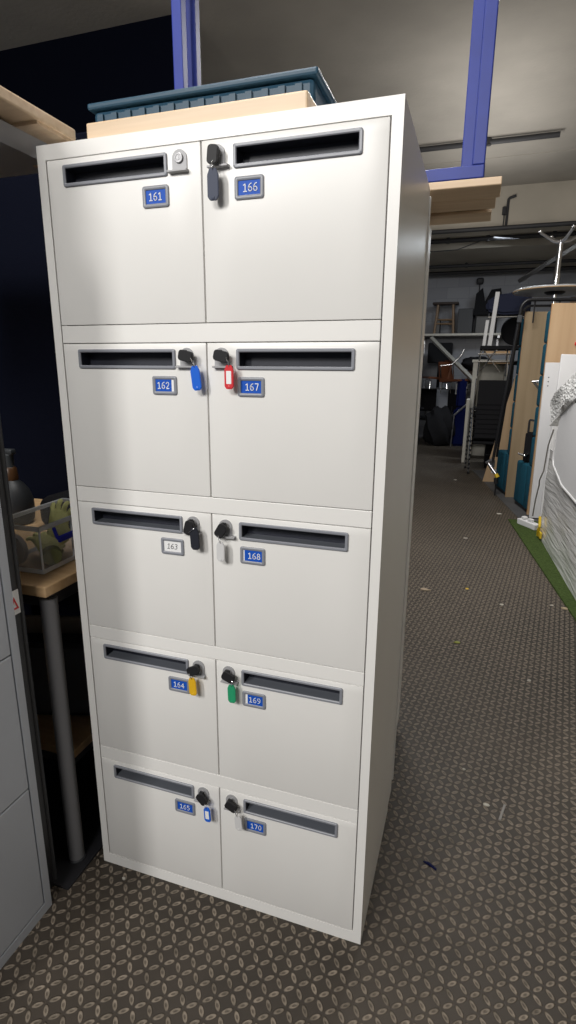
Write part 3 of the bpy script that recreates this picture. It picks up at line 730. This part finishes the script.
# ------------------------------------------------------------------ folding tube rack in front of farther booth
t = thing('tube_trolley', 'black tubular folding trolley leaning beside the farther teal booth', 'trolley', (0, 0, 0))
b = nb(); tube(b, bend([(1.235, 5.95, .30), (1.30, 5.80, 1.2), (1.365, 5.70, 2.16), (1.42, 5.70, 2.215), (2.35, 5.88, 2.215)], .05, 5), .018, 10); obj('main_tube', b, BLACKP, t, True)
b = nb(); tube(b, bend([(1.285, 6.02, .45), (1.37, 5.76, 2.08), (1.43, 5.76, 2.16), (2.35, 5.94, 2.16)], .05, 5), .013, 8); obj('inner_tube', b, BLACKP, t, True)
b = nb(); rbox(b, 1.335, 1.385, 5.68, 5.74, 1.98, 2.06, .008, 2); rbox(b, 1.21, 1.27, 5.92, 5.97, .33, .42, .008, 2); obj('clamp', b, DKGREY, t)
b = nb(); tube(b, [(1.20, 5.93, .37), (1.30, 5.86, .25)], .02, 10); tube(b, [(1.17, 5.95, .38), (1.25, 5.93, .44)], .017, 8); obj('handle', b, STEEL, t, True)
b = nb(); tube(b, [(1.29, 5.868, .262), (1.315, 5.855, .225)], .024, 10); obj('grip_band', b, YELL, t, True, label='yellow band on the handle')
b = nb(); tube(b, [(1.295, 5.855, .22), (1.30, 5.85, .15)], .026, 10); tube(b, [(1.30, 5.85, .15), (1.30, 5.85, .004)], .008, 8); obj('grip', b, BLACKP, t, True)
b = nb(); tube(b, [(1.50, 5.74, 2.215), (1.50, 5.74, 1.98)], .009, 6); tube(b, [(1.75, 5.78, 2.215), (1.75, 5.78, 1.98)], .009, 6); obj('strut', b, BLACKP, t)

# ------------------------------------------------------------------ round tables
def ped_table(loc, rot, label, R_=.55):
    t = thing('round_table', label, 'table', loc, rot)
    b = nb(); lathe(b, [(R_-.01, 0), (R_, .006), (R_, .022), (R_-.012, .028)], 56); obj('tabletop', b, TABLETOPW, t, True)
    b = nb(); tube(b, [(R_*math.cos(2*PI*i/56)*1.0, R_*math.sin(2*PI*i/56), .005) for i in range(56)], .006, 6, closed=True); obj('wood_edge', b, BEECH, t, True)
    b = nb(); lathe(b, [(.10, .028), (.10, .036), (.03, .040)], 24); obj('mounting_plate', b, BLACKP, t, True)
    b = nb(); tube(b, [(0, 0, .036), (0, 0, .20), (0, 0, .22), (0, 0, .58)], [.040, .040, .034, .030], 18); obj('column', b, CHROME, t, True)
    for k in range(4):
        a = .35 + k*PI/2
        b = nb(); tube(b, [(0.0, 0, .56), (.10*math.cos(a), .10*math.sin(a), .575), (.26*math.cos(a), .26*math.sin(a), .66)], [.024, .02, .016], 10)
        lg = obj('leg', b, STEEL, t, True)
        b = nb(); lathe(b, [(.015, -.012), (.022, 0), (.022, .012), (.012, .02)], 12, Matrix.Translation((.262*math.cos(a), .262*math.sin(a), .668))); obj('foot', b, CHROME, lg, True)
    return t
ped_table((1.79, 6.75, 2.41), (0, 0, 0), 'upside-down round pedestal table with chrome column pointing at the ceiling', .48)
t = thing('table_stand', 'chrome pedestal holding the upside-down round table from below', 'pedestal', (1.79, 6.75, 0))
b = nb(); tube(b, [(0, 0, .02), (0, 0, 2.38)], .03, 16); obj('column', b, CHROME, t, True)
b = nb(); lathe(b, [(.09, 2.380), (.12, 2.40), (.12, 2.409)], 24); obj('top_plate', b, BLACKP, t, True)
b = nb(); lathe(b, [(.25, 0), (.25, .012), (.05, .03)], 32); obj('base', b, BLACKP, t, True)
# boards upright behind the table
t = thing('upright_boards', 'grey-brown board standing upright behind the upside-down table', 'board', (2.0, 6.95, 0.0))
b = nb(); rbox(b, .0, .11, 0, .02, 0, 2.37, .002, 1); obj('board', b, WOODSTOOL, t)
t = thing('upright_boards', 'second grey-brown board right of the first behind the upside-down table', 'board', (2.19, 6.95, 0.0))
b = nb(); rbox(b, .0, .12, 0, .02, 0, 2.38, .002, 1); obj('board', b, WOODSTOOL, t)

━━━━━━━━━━

▶ [To be done]
From the opening line of the listing above through the line bearing "b, BLACKP, t)", repeat each line exactly. Drop every picture.

▶ [Finished answer]
Write part 3 of the bpy script that recreates this picture. It picks up at line 730. This part finishes the script.
# ------------------------------------------------------------------ folding tube rack in front of farther booth
t = thing('tube_trolley', 'black tubular folding trolley leaning beside the farther teal booth', 'trolley', (0, 0, 0))
b = nb(); tube(b, bend([(1.235, 5.95, .30), (1.30, 5.80, 1.2), (1.365, 5.70, 2.16), (1.42, 5.70, 2.215), (2.35, 5.88, 2.215)], .05, 5), .018, 10); obj('main_tube', b, BLACKP, t, True)
b = nb(); tube(b, bend([(1.285, 6.02, .45), (1.37, 5.76, 2.08), (1.43, 5.76, 2.16), (2.35, 5.94, 2.16)], .05, 5), .013, 8); obj('inner_tube', b, BLACKP, t, True)
b = nb(); rbox(b, 1.335, 1.385, 5.68, 5.74, 1.98, 2.06, .008, 2); rbox(b, 1.21, 1.27, 5.92, 5.97, .33, .42, .008, 2); obj('clamp', b, DKGREY, t)
b = nb(); tube(b, [(1.20, 5.93, .37), (1.30, 5.86, .25)], .02, 10); tube(b, [(1.17, 5.95, .38), (1.25, 5.93, .44)], .017, 8); obj('handle', b, STEEL, t, True)
b = nb(); tube(b, [(1.29, 5.868, .262), (1.315, 5.855, .225)], .024, 10); obj('grip_band', b, YELL, t, True, label='yellow band on the handle')
b = nb(); tube(b, [(1.295, 5.855, .22), (1.30, 5.85, .15)], .026, 10); tube(b, [(1.30, 5.85, .15), (1.30, 5.85, .004)], .008, 8); obj('grip', b, BLACKP, t, True)
b = nb(); tube(b, [(1.50, 5.74, 2.215), (1.50, 5.74, 1.98)], .009, 6); tube(b, [(1.75, 5.78, 2.215), (1.75, 5.78, 1.98)], .009, 6); obj('strut', b, BLACKP, t)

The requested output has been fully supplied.